A médio e longo prazos, os movimentos sociais do campo cobram um sistema de crédito amplo e desburocratizado, que tenha como principal foco a produção de alimentos saudáveis. Hoje, segundo apontam, o Programa Nacional de Fortalecimento da Agricultura Familiar (Pronaf) mantém uma relação de dependência das famílias camponesas à indústria de insumos e máquinas, induzindo os agricultores a continuarem nas práticas atuais do modelo agrícola e na linha da monocultura – mais de 90% do crédito aplicado no Estado vai para café e pimenta-do-reino.
As entidades exigem ainda que não seja permitido o desmatamento de novas áreas no Estado e cobram o reflorestamento em todas as propriedades que garantam retorno econômico, social e sustentável para as famílias, assim como a recuperação massiva das nascentes do Estado.
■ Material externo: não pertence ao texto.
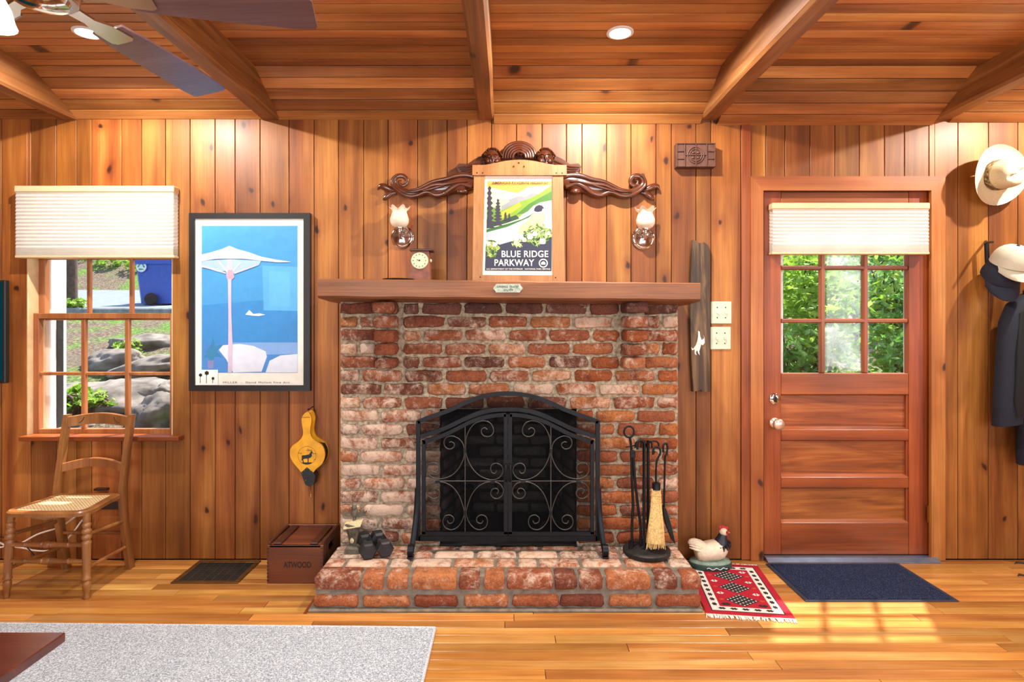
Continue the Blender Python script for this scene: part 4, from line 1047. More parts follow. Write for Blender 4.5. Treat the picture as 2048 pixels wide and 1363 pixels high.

Também querem o pagamento por serviços ecossistêmicos-ambientais feitos pelos camponeses nas áreas em preservação e recuperação.
O governo do Estado deve criar ainda um programa amplo de troca dos sistemas de irrigação atual por sistemas mais econômicos no uso da água, com juro zero e subsídio de 50%, com 15 anos para pagar.
Em relação à água, os camponeses exigem a realização de um estudo do potencial hídrico subterrâneo no Estado; legislação para regulamentar a construção de poços; coleta e retenção das águas das chuvas dos telhados (construções) no campo e na cidade, por meio de cisternas ou tanques; e cumprimento da lei de descontaminação das águas usadas nas indústrias e comércio, antes de retornarem aos rios.
E, por fim, que seja implantada em todas as escolas da rede de ensino estadual disciplina sobre a questão ambiental e alimentar.